Per ovvie ragioni egli non fa cenno ai suoi sentimenti riguardo all’insuccesso dell’attentato, ma per la prima volta è cosciente del fatto che la sua vita potrebbe finire in un campo di concentramento nazista.
Ricorda e scrive di un colloquio avuto alcuni anni prima a New York. In un caffè a New York aveva incontrato il suo amico ed entrambi erano teologi giovani e famosi. Oggi sappiamo che questo amico era un pastore riformato. Quest’amico pose la domanda su cosa avrebbero voluto essere
Il teologo riformato francese, il cui nome era Jean Lassarre chiese all’improvviso “Cosa vuoi essere nel tuo futuro?”
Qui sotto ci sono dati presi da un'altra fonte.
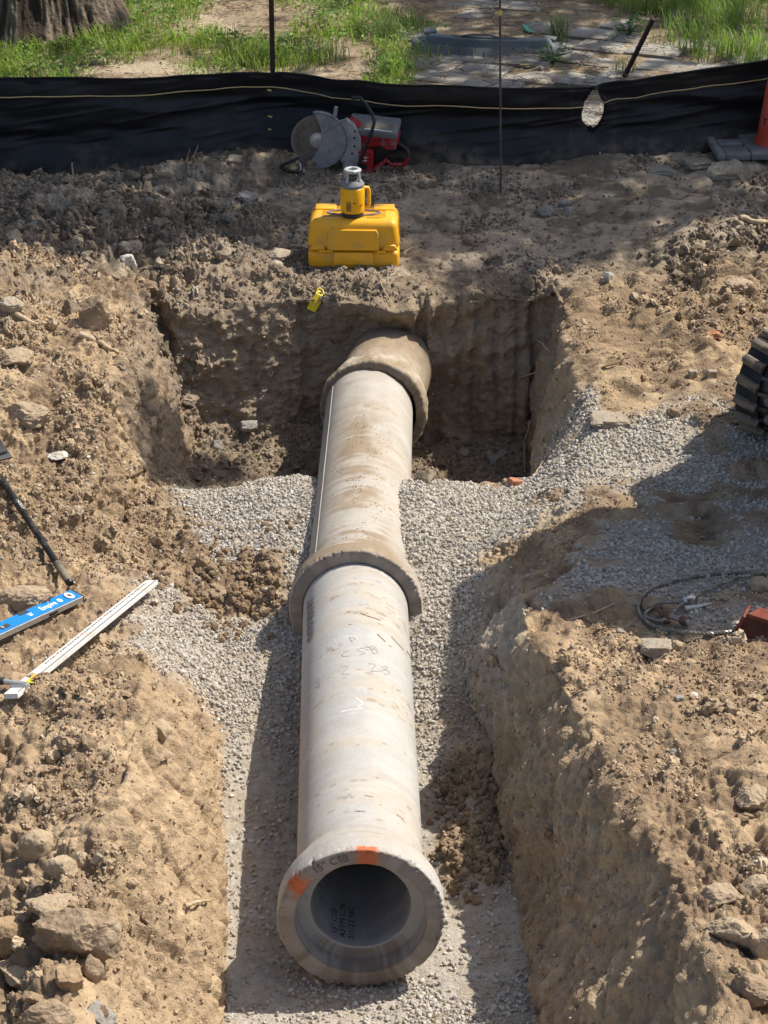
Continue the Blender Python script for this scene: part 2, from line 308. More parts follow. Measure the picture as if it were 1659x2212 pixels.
    for yb, wv in ((7.35, .02), (7.62, .016), (7.9, .02), (8.2, .018), (6.9, .02), (6.6, .018), (10.95, .02), (11.25, .022), (11.6, .018)):
        d = d-side*.022*np.exp(-((Y-yb-.25*(Z+.1)*np.sign(X)-.02*vnoise(Z*5, yb*7, 0, 161))/wv)**4)*sstep(-.5, .1, vnoise(Z*3, yb*3, 0, 163)+.2)
    brk = (1-.8*gm)*(1-lawn)*(1-.45*side)*(.45+.55*np.clip(rough, 0, 1.6))*(1-.4*back)
    d = d+brk*(.022*sstep(-.07, .07, vnoise(X*4.2, Y*4.2, Z*4.2, 151))+.012*sstep(-.08, .08, vnoise(X*10, Y*10, Z*10, 152))+.007*sstep(-.1, .1, vnoise(X*24, Y*24, Z*24, 153))-.02)
    d = d-brk*.014*np.clip(1-6*np.abs(vnoise(X*5.5, Y*5.5, Z*5.5, 155)), 0, 1)*(vnoise(X*2, Y*2, Z*2, 156) > 0)
    d = d*sstep(30, 20, Y)
    P = P+N*d[..., None]
    P[..., 1] -= .16*back*np.exp(-((X-.09)/.2)**2-((Z-.40)/.13)**2)
    X, Y, Z = P[..., 0], P[..., 1], P[..., 2]
    # colour of the stuff itself, with crevice shade and bounced light painted in
    c = lambda r, g_, b: np.array([r, g_, b])
    tan, mid, dark, red, grey = c(.41, .305, .192), c(.265, .19, .12), c(.185, .15, .11), c(.21, .148, .097), c(.385, .355, .31)
    n1 = fbm(X*3, Y*3, Z*3, 4, 71); n2 = fbm(X*9, Y*9, Z*9, 3, 75); n3 = fbm(X*40, Y*40, Z*40, 2, 79)
    def mixc(a, b, t): return a*(1-t[..., None])+b*t[..., None]
    col = mixc(tan[None, None], mid, sstep(-.6, .7, n1+.5*n2))
    col = mixc(col, red, .85*sstep(.05, .55, n2*.8-.5*n1+.5*patb-.22))
    moist = np.exp(-((X-.37)/.17)**4-((Y-8.12)/.46)**4)+g(-.72, 9.95, .25, .25)+.6*g(-1.05, 10.4, .3, .3); col = mixc(col, c(.23, .165, .105), np.clip(moist, 0, 1)*.8)
    strk = fbm((Y*1.0-Z*.75)*16, (Z+Y*.75)*2.0, X*3, 3, 141, .6)
    top = np.maximum(sstep(12.35, 13.0, Y)*sstep(.2, .45, Z), .8*g(-1.9, 12.6, .9, .5)*sstep(-.2, .4, n1+.3))
    col = mixc(col, mixc(dark[None, None], c(.36, .295, .22), sstep(-.2, .6, n2+n1+.45*g(.9, 13.6, 1.2, .9))), np.clip(top*1.05, 0, 1)*sstep(-.9, -.1, n1*.6+.6))
    col = mixc(col, c(.31, .245, .178), back*.8)
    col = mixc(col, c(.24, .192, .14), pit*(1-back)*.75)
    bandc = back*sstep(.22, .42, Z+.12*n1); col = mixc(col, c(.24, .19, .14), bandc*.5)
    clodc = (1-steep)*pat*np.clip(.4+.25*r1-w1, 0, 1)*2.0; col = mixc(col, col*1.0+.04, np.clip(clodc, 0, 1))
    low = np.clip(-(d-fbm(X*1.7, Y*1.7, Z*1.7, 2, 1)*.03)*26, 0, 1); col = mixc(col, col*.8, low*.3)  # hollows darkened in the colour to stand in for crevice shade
    lawnc = mixc(c(.30, .235, .16)[None, None], c(.20, .15, .10), sstep(-.3, .5, n2)); lawnc = mixc(lawnc, c(.42, .35, .25), sstep(.3, .8, n1+n2*.5)*.8)
    col = mixc(col, lawnc, lawn)
    col = mixc(col, mixc(grey[None, None], c(.37, .32, .255), sstep(-.2, .8, n2)), gm*.92)
    dusty = side*sstep(-.25, -.05, Z*-1-.0)*0; wall_l = side*(X < 0)*(Y < 9); col = mixc(col, c(.46, .345, .22), wall_l*.5); wall_r = side*(X > 0)*(Y < 11.9); col = mixc(col, c(.42, .32, .21), wall_r*.5); col = mixc(col, c(.28, .20, .13), side*.6*sstep(.05, .8, strk)); col = mixc(col, c(.26, .19, .125), back*.5*sstep(.1, .8, fbm(X*5, Z*9, 0, 3, 143)))  # right walls paled in the colour, standing in for bounced light
    greyside = side*(X > 0)*sstep(8.2, 8.9, Y)*sstep(9.9, 9.3, Y); col = mixc(col, c(.43, .385, .32), greyside*.6)
    col = np.clip(col*(1+.12*n3[..., None]), .01, .9)
    return P, col, gm, dict(steep=steep, top=top, lawn=lawn, pat=pat, rough=rough, pit=pit)
GP, GC, GM, GX = build_ground()
M_ground = mat_vcol('soil', var=.15, scales=(22, 120, 420), bump=(.75, .012), bs=(60, 150, 380))
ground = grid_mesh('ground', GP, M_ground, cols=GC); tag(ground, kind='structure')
bpy.context.view_layer.update()
CP = Vector((0, 0, CAM_H))
def ray(px, py):
    u, v = (px-829.5)/FPX, (py-1106)/FPX
    return Vector((u, math.cos(PITCH)-v*math.sin(PITCH), -math.sin(PITCH)-v*math.cos(PITCH))).normalized()
def G(px, py):
    """the ground point seen at that place of the photograph (1659 x 2212 scale)"""
    ok, p, n, _ = ground.ray_cast(CP, ray(px, py)); return (p.copy(), n.copy()) if ok else (Vector((0, 10, 0)), Vector((0, 0, 1)))
def Zg(x, y, z0=3.0):
    ok, p, n, _ = ground.ray_cast(Vector((x, y, z0)), Vector((0, 0, -1))); return p.z if ok else 0.0
def At(px, py, Y):
    d = ray(px, py); return CP+d*(Y/d.y)

# ------------------------------------------------------------------ scatters (loose stuff nobody could count)
QA = None
def quad_table():
    P = GP; a = np.linalg.norm(np.cross(P[:-1, 1:]-P[:-1, :-1], P[1:, :-1]-P[:-1, :-1]), axis=-1)
    return a
AREA = quad_table(); C0 = GP[:-1, :-1]
vis = (np.abs(C0[..., 0]) < .19*(C0[..., 1]*.9+3)+.35) & (C0[..., 1] > 5.6) & (C0[..., 1] < 21)
def sample(n, wgt, seed):
    r = np.random.default_rng(seed); wq = (wgt[:-1, :-1]*AREA*vis).reshape(-1); cs = np.cumsum(wq); idx = np.searchsorted(cs, r.random(n)*cs[-1])
    i, j = np.unravel_index(idx, AREA.shape); a = r.random(n)[:, None]; b = r.random(n)[:, None]
    P = GP; p = (P[i, j]*(1-a)+P[i, j+1]*a)*(1-b)+(P[i+1, j]*(1-a)+P[i+1, j+1]*a)*b
    nn = np.cross(P[i, j+1]-P[i, j], P[i+1, j]-P[i, j]); nn /= np.linalg.norm(nn, axis=1, keepdims=True)+1e-9
    return p, nn, r
def scatter(name, label, cat, pts, scl, material, subdiv=1, nvar=5, amp=.7, flat=(1, .8, .62), freq=1.3, seed=0, smooth=False, parent=None):
    n = len(pts); me = bpy.data.meshes.new(name); me.vertices.add(n); me.vertices.foreach_set('co', pts.astype(np.float32).ravel())
    r = np.random.default_rng(seed+5)
    a = me.attributes.new('scl', 'FLOAT', 'POINT'); a.data.foreach_set('value', scl.astype(np.float32))
    rot = r.random((n, 3))*np.array([6.28, 6.28, 6.28]) if flat[2] > .5 else r.normal(0, .35, (n, 3))+np.array([0, 0, 1])*r.random((n, 1))*6.28
    a = me.attributes.new('rotv', 'FLOAT_VECTOR', 'POINT'); a.data.foreach_set('vector', rot.astype(np.float32).ravel())
    me.materials.append(material)
    o = link(bpy.data.objects.new(name, me), parent); tag(o, label, cat, kind='stuff')
    ng = bpy.data.node_groups.new(name+'_nodes', 'GeometryNodeTree'); ng.interface.new_socket('Geometry', in_out='INPUT', socket_type='NodeSocketGeometry'); ng.interface.new_socket('Geometry', in_out='OUTPUT', socket_type='NodeSocketGeometry')
    N, L = ng.nodes, ng.links; gi, go = N.new('NodeGroupInput'), N.new('NodeGroupOutput')
    join = N.new('GeometryNodeJoinGeometry')
    for k in range(nvar):
        ico = N.new('GeometryNodeMeshIcoSphere'); ico.inputs['Subdivisions'].default_value = subdiv+1; ico.inputs['Radius'].default_value = .5
        sp = N.new('GeometryNodeSetPosition'); pos = N.new('GeometryNodeInputPosition'); nz = N.new('ShaderNodeTexNoise'); nz.inputs['Scale'].default_value = freq; nz.inputs['Detail'].default_value = 1.5
        ad = N.new('ShaderNodeVectorMath'); ad.operation = 'ADD'; ad.inputs[1].default_value = (k*7.3+seed, k*3.1, k*1.7)
        L.new(pos.outputs[0], ad.inputs[0]); L.new(ad.outputs[0], nz.inputs['Vector'])
        sb = N.new('ShaderNodeVectorMath'); sb.operation = 'SUBTRACT'; sb.inputs[1].default_value = (.5, .5, .5); L.new(nz.outputs['Color'], sb.inputs[0])
        sc = N.new('ShaderNodeVectorMath'); sc.operation = 'SCALE'; sc.inputs['Scale'].default_value = amp; L.new(sb.outputs[0], sc.inputs[0])
        L.new(ico.outputs[0], sp.inputs[0]); L.new(sc.outputs[0], sp.inputs['Offset'])
        tr = N.new('GeometryNodeTransform'); tr.inputs['Scale'].default_value = (flat[0], flat[1]*(1+.15*(k-1)/nvar), flat[2]*(1+.25*(k % 3-1))); L.new(sp.outputs[0], tr.inputs[0])
        smn = N.new('GeometryNodeSetShadeSmooth'); smn.inputs['Shade Smooth'].default_value = smooth; L.new(tr.outputs[0], smn.inputs[0])
        sm = N.new('GeometryNodeSetMaterial'); sm.inputs['Material'].default_value = material; L.new(smn.outputs[0], sm.inputs[0])
        gti = N.new('GeometryNodeGeometryToInstance'); L.new(sm.outputs[0], gti.inputs[0]); L.new(gti.outputs[0], join.inputs[0])
    iop = N.new('GeometryNodeInstanceOnPoints'); iop.inputs['Pick Instance'].default_value = True
    na = N.new('GeometryNodeInputNamedAttribute'); na.data_type = 'FLOAT_VECTOR'; na.inputs['Name'].default_value = 'rotv'
    nb = N.new('GeometryNodeInputNamedAttribute'); nb.data_type = 'FLOAT'; nb.inputs['Name'].default_value = 'scl'
    e2r = N.new('FunctionNodeEulerToRotation'); L.new(na.outputs[0], e2r.inputs[0]); L.new(e2r.outputs[0], iop.inputs['Rotation']); L.new(nb.outputs[0], iop.inputs['Scale'])
    L.new(gi.outputs[0], iop.inputs['Points']); L.new(join.outputs[0], iop.inputs['Instance']); L.new(iop.outputs[0], go.inputs[0])
    md = o.modifiers.new('scatter', 'NODES'); md.node_group = ng
    return o
M_peb = mat_inst('limestone_gravel', [(.33, .285, .225), (.43, .39, .33), (.52, .48, .42), (.37, .335, .285), (.58, .55, .50), (.31, .245, .17), (.46, .435, .395), (.40, .375, .335)], .85)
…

Dietrich non sapeva come rispondere. Il pastore francese disse “voglio essere un santo!” E Bonhoeffer gli rispose che sarebbe diventato sicuramente un santo
In quei giorni al caffè Dietrich non sapeva bene cosa avrebbe voluto dire.
Ora in carcere è convinto. Sa cosa dire
“Più tardi scoprii e sto tuttora scoprendo che solo vivendo completamente in questo mondo impariamo a credere. Dobbiamo abbandonare ogni tentativo di fare qualcosa di noi stessi sia diventare santi, peccatori convertiti, sia uomini di chiesa (il cosiddetto tipo “prete”), uomini giusti o uomini ingiusti, uomini sani o malati”
Volle diventare un vero uomo.
Gesù, infatti, non la aveva chiamato ad una nuova religione ma alla vita.